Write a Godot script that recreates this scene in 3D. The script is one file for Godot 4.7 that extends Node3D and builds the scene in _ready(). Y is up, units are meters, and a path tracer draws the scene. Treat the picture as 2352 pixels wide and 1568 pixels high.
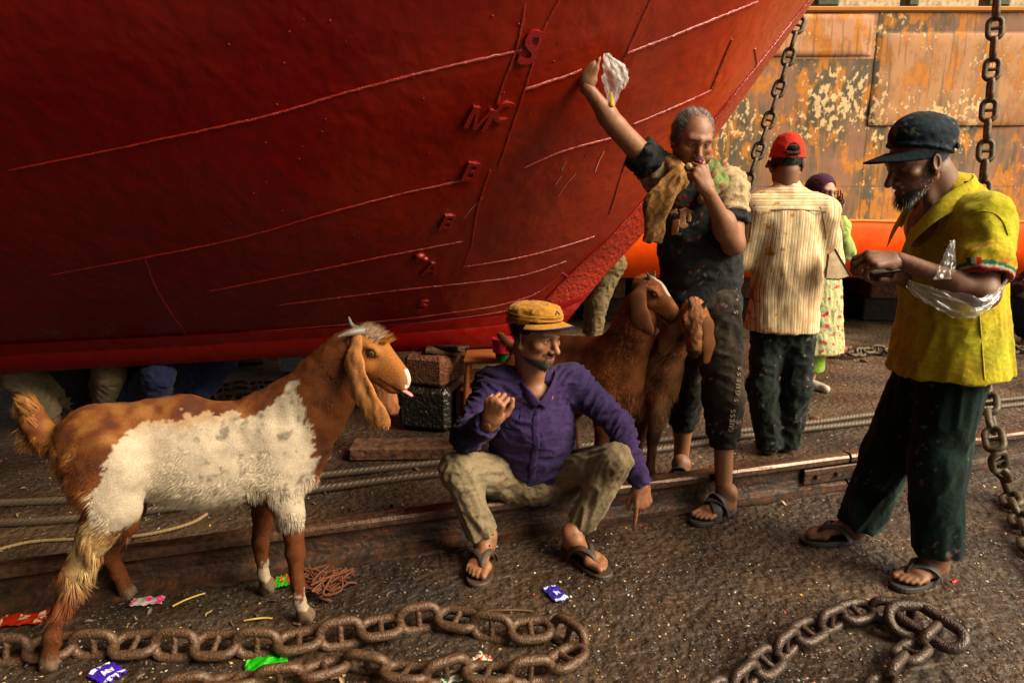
extends Node3D
# A ship breaking and repair yard: the red bow of a ship on keel blocks, four workers, three goats,
# a rail, anchor chains. Camera at eye height 1.37 m looking along -z.

const FOC := 1567.0
const EYE := 1.37
const PITCH := 0.20246
var M := {}
var used := {}
var pending := []
var late := []
var nz := FastNoiseLite.new()
var nw := FastNoiseLite.new()
var nf := FastNoiseLite.new()

func _ready():
	setup_camera_and_light()
	nz.seed = 11; nz.frequency = 1.0; nz.fractal_octaves = 3
	nw.seed = 29; nw.frequency = 1.0; nw.fractal_octaves = 1
	nf.seed = 37; nf.frequency = 1.0; nf.fractal_octaves = 2; nf.fractal_gain = 0.3
	make_materials()
	build_ground()
	build_red_ship()
	build_rusty_ship()
	build_rails()
	build_chains()
	build_blocks_and_clutter()
	build_people()
	build_goats()
	build_litter()
	finish_nets()

func setup_camera_and_light():
	var cam := Camera3D.new(); cam.name = "camera"
	cam.fov = rad_to_deg(2.0 * atan(784.0 / FOC)); cam.near = 0.05; cam.far = 200.0
	add_child(cam)
	cam.position = Vector3(0, EYE, 0); cam.rotation = Vector3(-PITCH, 0, 0)
	cam.current = true
	var sky := Sky.new(); var sm := ProceduralSkyMaterial.new()
	sm.sky_top_color = Color(0.80, 0.82, 0.84); sm.sky_horizon_color = Color(0.90, 0.88, 0.83)
	sm.ground_horizon_color = Color(0.30, 0.27, 0.23); sm.ground_bottom_color = Color(0.14, 0.12, 0.10)
	sm.sky_curve = 0.2; sm.sun_angle_max = 0.0
	sky.sky_material = sm
	var env := Environment.new()
	env.background_mode = Environment.BG_SKY; env.sky = sky
	env.background_energy_multiplier = 0.56
	env.tonemap_mode = Environment.TONE_MAPPER_LINEAR
	env.tonemap_exposure = 2.7
	env.sdfgi_enabled = true; env.ssao_enabled = true; env.ssil_enabled = true
	var we := WorldEnvironment.new(); we.name = "world_environment"; we.environment = env; add_child(we)
	var sun := DirectionalLight3D.new(); sun.name = "sun"
	sun.light_energy = 1.0; sun.light_color = Color(1.0, 0.94, 0.83); sun.light_angular_distance = 36.0
	sun.shadow_enabled = true
	add_child(sun)
	sun.look_at_from_position(Vector3(7.3, 6.2, 3.3), Vector3(0, 0, 0))

# ---------- places ----------
func ray(px: float, py: float) -> Vector3:
	var y := -(py - 784.0) / FOC
	return Vector3((px - 1175.5) / FOC, y * cos(PITCH) - sin(PITCH), -cos(PITCH) - y * sin(PITCH))
func at(px: float, py: float, z: float) -> Vector3:      # a point z metres in front of the camera
	var r := ray(px, py)
	return Vector3(0, EYE, 0) + r * (z / -r.z)
func gnd(px: float, py: float, h := 0.0) -> Vector3:     # a point at height h
	var r := ray(px, py)
	return Vector3(0, EYE, 0) + r * ((h - EYE) / r.y)

# ---------- naming ----------
func numbered(n: String) -> String:
	if not used.has(n):
		used[n] = 0
		return n
	used[n] += 1
	return "%s_%03d" % [n, used[n]]
func tag(o: Node, label: String, category := "", group := "", kind := "") -> Node:
	if label: o.set_meta("label", label)
	if category: o.set_meta("category", category)
	if group: o.set_meta("group", group)
	if kind: o.set_meta("kind", kind)
	return o
func thing(called: String, label: String, category: String, where := Vector3.ZERO, group := "") -> Node3D:
	var o := Node3D.new(); o.name = numbered(called); add_child(o); o.position = where
	tag(o, label, category, group)
	return o
func mi(called: String, m: Mesh, mat: Material, parent: Node = null) -> MeshInstance3D:
	var o := MeshInstance3D.new()
	o.mesh = m
	if mat: o.material_override = mat
	if parent == null or parent == self:
		o.name = numbered(called); add_child(o)
	else:
		o.name = called; parent.add_child(o, true)
	return o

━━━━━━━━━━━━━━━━

- **WHAT IS NEEDED**
Write out an exact copy of the listing, first line through the line containing "var nf := FastNoiseLite.new()", with the pictures left out.

- **THE ANSWER**
Write a Godot script that recreates this scene in 3D. The script is one file for Godot 4.7 that extends Node3D and builds the scene in _ready(). Y is up, units are meters, and a path tracer draws the scene. Treat the picture as 2352 pixels wide and 1568 pixels high.
extends Node3D
# A ship breaking and repair yard: the red bow of a ship on keel blocks, four workers, three goats,
# a rail, anchor chains. Camera at eye height 1.37 m looking along -z.

const FOC := 1567.0
const EYE := 1.37
const PITCH := 0.20246
var M := {}
var used := {}
var pending := []
var late := []
var nz := FastNoiseLite.new()
var nw := FastNoiseLite.new()
var nf := FastNoiseLite.new()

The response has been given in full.